### Source material:

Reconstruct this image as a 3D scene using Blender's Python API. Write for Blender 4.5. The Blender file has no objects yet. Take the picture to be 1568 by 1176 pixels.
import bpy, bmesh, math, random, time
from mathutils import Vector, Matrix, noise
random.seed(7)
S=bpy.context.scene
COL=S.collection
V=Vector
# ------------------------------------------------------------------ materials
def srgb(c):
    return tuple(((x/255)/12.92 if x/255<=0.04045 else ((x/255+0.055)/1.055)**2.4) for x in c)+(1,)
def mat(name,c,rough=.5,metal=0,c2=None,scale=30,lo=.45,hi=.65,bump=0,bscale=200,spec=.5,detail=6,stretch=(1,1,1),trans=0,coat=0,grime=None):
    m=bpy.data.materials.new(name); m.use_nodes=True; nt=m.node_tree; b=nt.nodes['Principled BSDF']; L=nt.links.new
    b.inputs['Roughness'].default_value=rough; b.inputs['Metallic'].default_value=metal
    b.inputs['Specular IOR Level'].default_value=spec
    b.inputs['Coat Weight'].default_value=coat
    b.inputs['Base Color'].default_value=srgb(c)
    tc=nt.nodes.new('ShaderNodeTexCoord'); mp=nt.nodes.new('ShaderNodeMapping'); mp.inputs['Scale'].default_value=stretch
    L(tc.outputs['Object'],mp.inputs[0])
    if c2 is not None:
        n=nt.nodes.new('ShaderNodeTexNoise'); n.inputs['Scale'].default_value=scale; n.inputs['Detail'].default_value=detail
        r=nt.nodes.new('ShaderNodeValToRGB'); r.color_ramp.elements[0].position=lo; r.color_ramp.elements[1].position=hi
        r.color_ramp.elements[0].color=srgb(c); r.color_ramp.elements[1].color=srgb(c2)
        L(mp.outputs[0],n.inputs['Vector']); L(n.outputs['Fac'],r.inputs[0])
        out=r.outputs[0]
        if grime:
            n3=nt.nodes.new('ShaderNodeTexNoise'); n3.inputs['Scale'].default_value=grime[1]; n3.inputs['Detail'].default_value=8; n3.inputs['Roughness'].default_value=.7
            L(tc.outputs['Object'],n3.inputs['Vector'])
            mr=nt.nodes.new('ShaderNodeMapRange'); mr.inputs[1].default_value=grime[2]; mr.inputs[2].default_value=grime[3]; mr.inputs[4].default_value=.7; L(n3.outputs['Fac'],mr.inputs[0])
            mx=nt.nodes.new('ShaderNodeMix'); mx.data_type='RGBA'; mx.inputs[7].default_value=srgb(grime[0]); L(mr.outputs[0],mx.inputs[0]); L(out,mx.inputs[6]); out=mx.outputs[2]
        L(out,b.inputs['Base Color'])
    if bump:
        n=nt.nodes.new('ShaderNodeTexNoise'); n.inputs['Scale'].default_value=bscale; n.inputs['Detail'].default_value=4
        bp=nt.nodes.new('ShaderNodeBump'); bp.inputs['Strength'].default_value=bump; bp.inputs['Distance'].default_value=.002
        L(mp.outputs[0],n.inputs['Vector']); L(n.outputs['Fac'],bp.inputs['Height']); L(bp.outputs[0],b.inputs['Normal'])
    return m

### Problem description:
Each line of the material above must be retyped precisely.

### Task response:
Reconstruct this image as a 3D scene using Blender's Python API. Write for Blender 4.5. The Blender file has no objects yet. Take the picture to be 1568 by 1176 pixels.
import bpy, bmesh, math, random, time
from mathutils import Vector, Matrix, noise
random.seed(7)
S=bpy.context.scene
COL=S.collection
V=Vector
# ------------------------------------------------------------------ materials
def srgb(c):
    return tuple(((x/255)/12.92 if x/255<=0.04045 else ((x/255+0.055)/1.055)**2.4) for x in c)+(1,)
def mat(name,c,rough=.5,metal=0,c2=None,scale=30,lo=.45,hi=.65,bump=0,bscale=200,spec=.5,detail=6,stretch=(1,1,1),trans=0,coat=0,grime=None):
    m=bpy.data.materials.new(name); m.use_nodes=True; nt=m.node_tree; b=nt.nodes['Principled BSDF']; L=nt.links.new
    b.inputs['Roughness'].default_value=rough; b.inputs['Metallic'].default_value=metal
    b.inputs['Specular IOR Level'].default_value=spec
    b.inputs['Coat Weight'].default_value=coat
    b.inputs['Base Color'].default_value=srgb(c)
    tc=nt.nodes.new('ShaderNodeTexCoord'); mp=nt.nodes.new('ShaderNodeMapping'); mp.inputs['Scale'].default_value=stretch
    L(tc.outputs['Object'],mp.inputs[0])
    if c2 is not None:
        n=nt.nodes.new('ShaderNodeTexNoise'); n.inputs['Scale'].default_value=scale; n.inputs['Detail'].default_value=detail
        r=nt.nodes.new('ShaderNodeValToRGB'); r.color_ramp.elements[0].position=lo; r.color_ramp.elements[1].position=hi
        r.color_ramp.elements[0].color=srgb(c); r.color_ramp.elements[1].color=srgb(c2)
        L(mp.outputs[0],n.inputs['Vector']); L(n.outputs['Fac'],r.inputs[0])
        out=r.outputs[0]
        if grime:
            n3=nt.nodes.new('ShaderNodeTexNoise'); n3.inputs['Scale'].default_value=grime[1]; n3.inputs['Detail'].default_value=8; n3.inputs['Roughness'].default_value=.7
            L(tc.outputs['Object'],n3.inputs['Vector'])
            mr=nt.nodes.new('ShaderNodeMapRange'); mr.inputs[1].default_value=grime[2]; mr.inputs[2].default_value=grime[3]; mr.inputs[4].default_value=.7; L(n3.outputs['Fac'],mr.inputs[0])
            mx=nt.nodes.new('ShaderNodeMix'); mx.data_type='RGBA'; mx.inputs[7].default_value=srgb(grime[0]); L(mr.outputs[0],mx.inputs[0]); L(out,mx.inputs[6]); out=mx.outputs[2]
        L(out,b.inputs['Base Color'])
    if bump:
        n=nt.nodes.new('ShaderNodeTexNoise'); n.inputs['Scale'].default_value=bscale; n.inputs['Detail'].default_value=4
        bp=nt.nodes.new('ShaderNodeBump'); bp.inputs['Strength'].default_value=bump; bp.inputs['Distance'].default_value=.002
        L(mp.outputs[0],n.inputs['Vector']); L(n.outputs['Fac'],bp.inputs['Height']); L(bp.outputs[0],b.inputs['Normal'])
    return m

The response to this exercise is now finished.